* _Given instruction_
Make an exact transcription of the material, leaving out all images.

--- Data excerpt ---

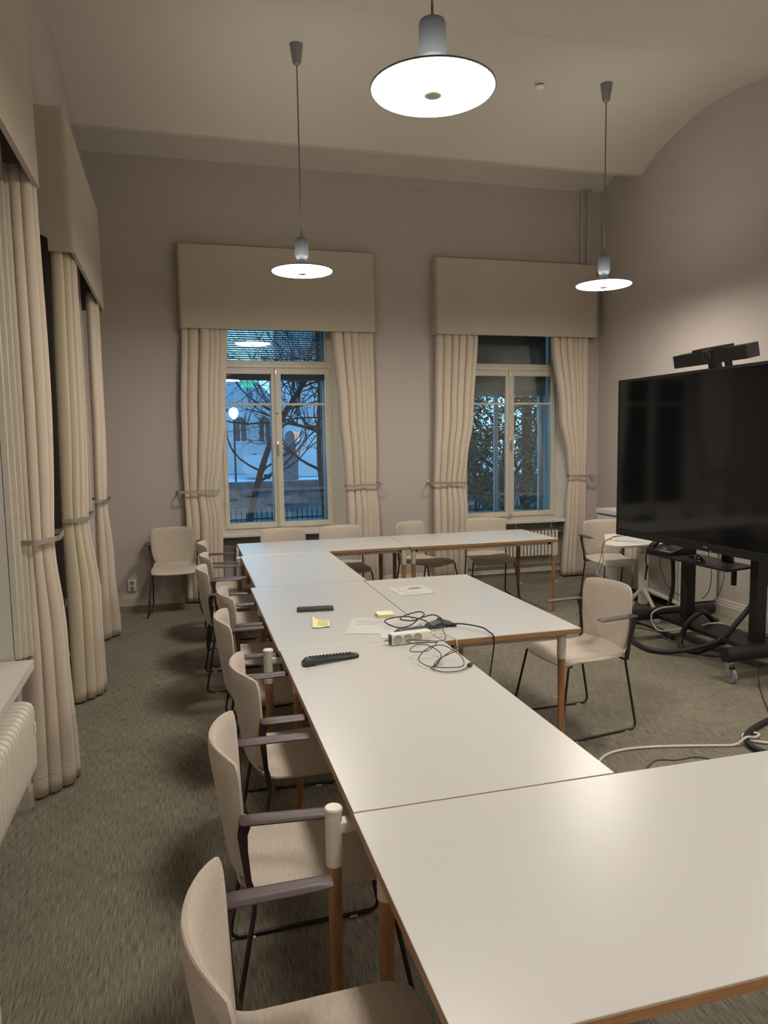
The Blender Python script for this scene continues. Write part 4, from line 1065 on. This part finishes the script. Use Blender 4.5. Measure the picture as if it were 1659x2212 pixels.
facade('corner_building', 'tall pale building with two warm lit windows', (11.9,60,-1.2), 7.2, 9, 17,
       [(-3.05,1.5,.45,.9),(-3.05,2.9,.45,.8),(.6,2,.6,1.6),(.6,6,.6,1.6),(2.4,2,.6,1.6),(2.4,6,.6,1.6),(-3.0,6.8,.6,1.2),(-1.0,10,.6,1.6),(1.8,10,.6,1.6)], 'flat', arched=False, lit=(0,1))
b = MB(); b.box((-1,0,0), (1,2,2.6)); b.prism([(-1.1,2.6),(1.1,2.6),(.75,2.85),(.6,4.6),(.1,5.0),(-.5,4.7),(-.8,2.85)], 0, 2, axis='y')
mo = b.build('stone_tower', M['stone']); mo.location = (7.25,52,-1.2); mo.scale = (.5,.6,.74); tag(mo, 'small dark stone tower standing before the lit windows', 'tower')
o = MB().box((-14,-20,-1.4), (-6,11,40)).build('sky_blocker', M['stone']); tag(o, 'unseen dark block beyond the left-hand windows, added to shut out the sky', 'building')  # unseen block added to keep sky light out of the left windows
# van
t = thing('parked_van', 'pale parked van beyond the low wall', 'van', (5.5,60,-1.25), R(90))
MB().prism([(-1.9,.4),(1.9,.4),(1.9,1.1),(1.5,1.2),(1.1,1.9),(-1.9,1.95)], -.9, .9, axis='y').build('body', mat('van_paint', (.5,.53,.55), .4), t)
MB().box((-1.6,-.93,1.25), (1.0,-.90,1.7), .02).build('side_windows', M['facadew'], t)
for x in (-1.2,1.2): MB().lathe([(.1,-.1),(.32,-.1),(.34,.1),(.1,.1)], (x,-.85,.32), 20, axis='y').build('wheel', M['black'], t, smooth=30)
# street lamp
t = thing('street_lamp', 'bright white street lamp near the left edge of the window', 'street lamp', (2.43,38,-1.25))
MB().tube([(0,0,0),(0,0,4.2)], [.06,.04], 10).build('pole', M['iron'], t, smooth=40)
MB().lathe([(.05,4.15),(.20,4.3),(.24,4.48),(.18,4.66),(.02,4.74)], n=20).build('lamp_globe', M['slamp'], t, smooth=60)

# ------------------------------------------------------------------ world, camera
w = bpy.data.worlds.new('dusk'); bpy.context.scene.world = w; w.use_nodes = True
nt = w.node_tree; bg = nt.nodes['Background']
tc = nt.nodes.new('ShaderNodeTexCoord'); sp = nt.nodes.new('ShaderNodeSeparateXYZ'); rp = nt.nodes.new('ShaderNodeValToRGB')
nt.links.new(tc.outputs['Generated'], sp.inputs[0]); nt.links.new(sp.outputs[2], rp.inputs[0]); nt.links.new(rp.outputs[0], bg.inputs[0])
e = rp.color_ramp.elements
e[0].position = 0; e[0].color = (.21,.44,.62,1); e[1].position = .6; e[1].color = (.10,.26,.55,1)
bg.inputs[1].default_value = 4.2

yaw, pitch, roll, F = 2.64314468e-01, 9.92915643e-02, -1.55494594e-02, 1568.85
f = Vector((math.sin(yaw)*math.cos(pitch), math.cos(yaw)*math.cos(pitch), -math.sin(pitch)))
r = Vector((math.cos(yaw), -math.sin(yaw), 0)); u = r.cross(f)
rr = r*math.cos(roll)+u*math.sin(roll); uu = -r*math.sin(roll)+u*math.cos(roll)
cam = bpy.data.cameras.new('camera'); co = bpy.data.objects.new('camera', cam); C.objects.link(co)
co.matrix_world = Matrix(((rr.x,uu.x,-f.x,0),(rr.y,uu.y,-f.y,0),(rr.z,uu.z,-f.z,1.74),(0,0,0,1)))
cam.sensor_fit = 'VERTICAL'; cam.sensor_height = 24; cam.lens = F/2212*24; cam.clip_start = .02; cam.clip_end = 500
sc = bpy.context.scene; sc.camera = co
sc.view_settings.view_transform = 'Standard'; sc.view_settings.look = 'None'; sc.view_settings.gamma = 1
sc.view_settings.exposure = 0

---

* _Answer for this exercise_
The Blender Python script for this scene continues. Write part 4, from line 1065 on. This part finishes the script. Use Blender 4.5. Measure the picture as if it were 1659x2212 pixels.
facade('corner_building', 'tall pale building with two warm lit windows', (11.9,60,-1.2), 7.2, 9, 17,
       [(-3.05,1.5,.45,.9),(-3.05,2.9,.45,.8),(.6,2,.6,1.6),(.6,6,.6,1.6),(2.4,2,.6,1.6),(2.4,6,.6,1.6),(-3.0,6.8,.6,1.2),(-1.0,10,.6,1.6),(1.8,10,.6,1.6)], 'flat', arched=False, lit=(0,1))
b = MB(); b.box((-1,0,0), (1,2,2.6)); b.prism([(-1.1,2.6),(1.1,2.6),(.75,2.85),(.6,4.6),(.1,5.0),(-.5,4.7),(-.8,2.85)], 0, 2, axis='y')
mo = b.build('stone_tower', M['stone']); mo.location = (7.25,52,-1.2); mo.scale = (.5,.6,.74); tag(mo, 'small dark stone tower standing before the lit windows', 'tower')
o = MB().box((-14,-20,-1.4), (-6,11,40)).build('sky_blocker', M['stone']); tag(o, 'unseen dark block beyond the left-hand windows, added to shut out the sky', 'building')  # unseen block added to keep sky light out of the left windows
# van
t = thing('parked_van', 'pale parked van beyond the low wall', 'van', (5.5,60,-1.25), R(90))
MB().prism([(-1.9,.4),(1.9,.4),(1.9,1.1),(1.5,1.2),(1.1,1.9),(-1.9,1.95)], -.9, .9, axis='y').build('body', mat('van_paint', (.5,.53,.55), .4), t)
MB().box((-1.6,-.93,1.25), (1.0,-.90,1.7), .02).build('side_windows', M['facadew'], t)
for x in (-1.2,1.2): MB().lathe([(.1,-.1),(.32,-.1),(.34,.1),(.1,.1)], (x,-.85,.32), 20, axis='y').build('wheel', M['black'], t, smooth=30)
# street lamp
t = thing('street_lamp', 'bright white street lamp near the left edge of the window', 'street lamp', (2.43,38,-1.25))
MB().tube([(0,0,0),(0,0,4.2)], [.06,.04], 10).build('pole', M['iron'], t, smooth=40)
MB().lathe([(.05,4.15),(.20,4.3),(.24,4.48),(.18,4.66),(.02,4.74)], n=20).build('lamp_globe', M['slamp'], t, smooth=60)

# ------------------------------------------------------------------ world, camera
w = bpy.data.worlds.new('dusk'); bpy.context.scene.world = w; w.use_nodes = True
nt = w.node_tree; bg = nt.nodes['Background']
tc = nt.nodes.new('ShaderNodeTexCoord'); sp = nt.nodes.new('ShaderNodeSeparateXYZ'); rp = nt.nodes.new('ShaderNodeValToRGB')
nt.links.new(tc.outputs['Generated'], sp.inputs[0]); nt.links.new(sp.outputs[2], rp.inputs[0]); nt.links.new(rp.outputs[0], bg.inputs[0])
e = rp.color_ramp.elements
e[0].position = 0; e[0].color = (.21,.44,.62,1); e[1].position = .6; e[1].color = (.10,.26,.55,1)
bg.inputs[1].default_value = 4.2

yaw, pitch, roll, F = 2.64314468e-01, 9.92915643e-02, -1.55494594e-02, 1568.85
f = Vector((math.sin(yaw)*math.cos(pitch), math.cos(yaw)*math.cos(pitch), -math.sin(pitch)))
r = Vector((math.cos(yaw), -math.sin(yaw), 0)); u = r.cross(f)
rr = r*math.cos(roll)+u*math.sin(roll); uu = -r*math.sin(roll)+u*math.cos(roll)
cam = bpy.data.cameras.new('camera'); co = bpy.data.objects.new('camera', cam); C.objects.link(co)
co.matrix_world = Matrix(((rr.x,uu.x,-f.x,0),(rr.y,uu.y,-f.y,0),(rr.z,uu.z,-f.z,1.74),(0,0,0,1)))
cam.sensor_fit = 'VERTICAL'; cam.sensor_height = 24; cam.lens = F/2212*24; cam.clip_start = .02; cam.clip_end = 500
sc = bpy.context.scene; sc.camera = co
sc.view_settings.view_transform = 'Standard'; sc.view_settings.look = 'None'; sc.view_settings.gamma = 1
sc.view_settings.exposure = 0